Illinois and Wisconsin have set up seven round rail trips between Chicago and Milwaukee, and Illinois has increased Amtrak service to five trains each way between St. Louis and Chicago, three each way between Chicago and Carbondale and two each way between Chicago and Quincy. Studies of additional service to Iowa City, the Quad Cities and Rockford are underway. All of these efforts are accompanied by capital improvements to the affected infrastructure. The increase in train ridership has been astounding. Patronage for the Chicago-St Louis corridor climbed 93 percent from 2000 to 2007 and ridership is still going up.

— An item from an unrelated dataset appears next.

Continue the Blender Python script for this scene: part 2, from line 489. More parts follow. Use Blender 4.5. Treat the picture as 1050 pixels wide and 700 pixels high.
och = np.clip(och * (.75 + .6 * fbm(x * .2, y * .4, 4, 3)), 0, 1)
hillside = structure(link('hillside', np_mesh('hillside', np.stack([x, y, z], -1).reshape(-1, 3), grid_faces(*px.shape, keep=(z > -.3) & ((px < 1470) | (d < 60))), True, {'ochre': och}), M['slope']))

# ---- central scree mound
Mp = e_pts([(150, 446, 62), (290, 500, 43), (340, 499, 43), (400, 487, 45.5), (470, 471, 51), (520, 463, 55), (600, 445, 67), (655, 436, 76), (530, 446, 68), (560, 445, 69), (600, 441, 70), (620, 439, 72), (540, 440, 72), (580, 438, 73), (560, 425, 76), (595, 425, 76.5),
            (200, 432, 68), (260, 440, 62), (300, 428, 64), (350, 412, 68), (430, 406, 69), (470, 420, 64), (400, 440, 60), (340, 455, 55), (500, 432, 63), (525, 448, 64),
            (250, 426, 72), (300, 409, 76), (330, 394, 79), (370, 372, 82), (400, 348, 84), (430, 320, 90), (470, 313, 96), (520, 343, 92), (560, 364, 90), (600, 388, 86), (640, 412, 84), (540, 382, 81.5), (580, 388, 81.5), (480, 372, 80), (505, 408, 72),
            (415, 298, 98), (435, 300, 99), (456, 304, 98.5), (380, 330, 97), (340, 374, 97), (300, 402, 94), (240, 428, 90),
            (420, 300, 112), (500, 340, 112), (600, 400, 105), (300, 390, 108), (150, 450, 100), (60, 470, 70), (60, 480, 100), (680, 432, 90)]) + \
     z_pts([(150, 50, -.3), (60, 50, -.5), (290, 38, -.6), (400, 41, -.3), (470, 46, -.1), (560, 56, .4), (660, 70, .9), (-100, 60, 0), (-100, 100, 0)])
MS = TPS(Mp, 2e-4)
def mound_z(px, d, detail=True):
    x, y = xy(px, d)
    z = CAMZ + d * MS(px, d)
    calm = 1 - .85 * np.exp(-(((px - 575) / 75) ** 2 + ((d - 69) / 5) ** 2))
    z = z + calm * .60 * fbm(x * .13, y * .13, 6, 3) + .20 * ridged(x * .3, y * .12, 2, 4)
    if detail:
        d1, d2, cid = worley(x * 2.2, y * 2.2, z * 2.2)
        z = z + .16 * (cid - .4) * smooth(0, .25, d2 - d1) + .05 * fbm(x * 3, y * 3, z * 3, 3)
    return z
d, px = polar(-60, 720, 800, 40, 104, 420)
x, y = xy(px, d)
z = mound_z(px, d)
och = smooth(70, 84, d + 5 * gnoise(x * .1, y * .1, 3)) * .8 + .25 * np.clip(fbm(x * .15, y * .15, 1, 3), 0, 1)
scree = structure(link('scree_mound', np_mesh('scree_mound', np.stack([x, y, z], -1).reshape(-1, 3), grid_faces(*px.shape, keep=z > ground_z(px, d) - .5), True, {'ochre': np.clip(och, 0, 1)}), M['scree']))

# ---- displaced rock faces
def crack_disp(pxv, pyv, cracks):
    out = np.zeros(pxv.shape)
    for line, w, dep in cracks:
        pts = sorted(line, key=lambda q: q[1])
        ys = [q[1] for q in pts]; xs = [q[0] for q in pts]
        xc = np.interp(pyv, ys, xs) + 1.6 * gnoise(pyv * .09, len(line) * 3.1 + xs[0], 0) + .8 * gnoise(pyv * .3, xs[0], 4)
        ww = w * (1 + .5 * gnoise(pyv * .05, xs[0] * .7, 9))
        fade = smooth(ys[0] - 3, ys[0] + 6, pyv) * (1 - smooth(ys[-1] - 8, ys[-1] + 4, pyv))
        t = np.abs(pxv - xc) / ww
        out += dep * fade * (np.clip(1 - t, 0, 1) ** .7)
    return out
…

Certainly public convenience and economic development fostered by improved transportation (when you want to go to an event in Chicago, purchase your rail ticket far in advance) are important. But policy makers should also consider the time and cost savings to the immediate consumer because of reduced highway congestion as well as less spending needed for capacity improvements to the roads themselves. However, perhaps most important, is the reduction in motor fuel consumption and reliance on imported oil, reduction of air pollution and reinforcement of the central business districts in communities along the line.

Next year, the new governor and legislature in Missouri and MODOT - if it is to realize on its formal name - should look to a comprehensive program mirroring what's done in its neighboring state, perhaps even with service coordinated between the two. State government should develop and take to the public a truly modern, progressive approach.

Unfortunately transportation policy is but one element of public policy in this state that lags behind best practices in other areas about the country.

John Roach, St. Louis, is a lawyer who has long been involved in transportation issues.